Yeah we only get the Southern Rocklobster (or at least that is all i have ever caught). There is an Eastern one they occassionaly get down the East Coast but it is a rarity. Bloody funny how they will jump into one pot and not another but it is a fact!
ranmar850
Posts: 2702
Date Joined: 12/08/12
yeah, comparing apples to oranges
Southern Rock Lobster have a larger min size, as they breed at a larger size and have a larger growth potential. Western Rock Lobster are far more prolific, mature at a smaller size, hence the smaller min. legal. That's not to say we don't have plenty of large crays nowadays--market forces involved in the change to quota and abundant crays saw most fishermen grading, anything over a certain size was being returned, hence getting lots of second chances to grow, and third chances, and fourth chances.... market for large animals was mostly a brief window during Chinese New Years.

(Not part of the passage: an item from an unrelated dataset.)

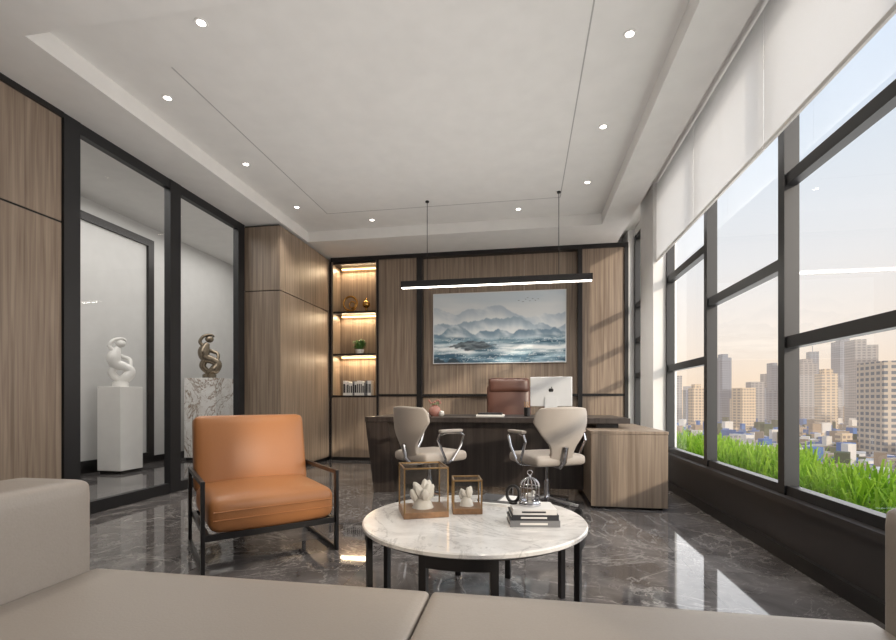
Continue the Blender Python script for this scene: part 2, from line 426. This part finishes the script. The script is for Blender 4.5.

That has changed a bit over the years, certain markets take larger fish at certain times. We actually removed the long-held ban on the taking of females ( not in breeding condition)over a certain size a while ago, as the bloody ocean was getting clogged with these big females. It's quite normal now to pull pots up where I am and get only large(1.5 to 2.5kg) crays in it, never have to pick the gauge up some days.
craytail99
Posts: 76
Date Joined: 29/04/14
Good regs...
We need the same regulations down here that you WA boys have the old Southern Rocklobster has it pretty easy down here the greenies and the govt have it tied in knots. Still i do like a feed of cray! Ha ha 70kg pot that would need some serious hauling, wouldnt exactly be easy to move about the deck either.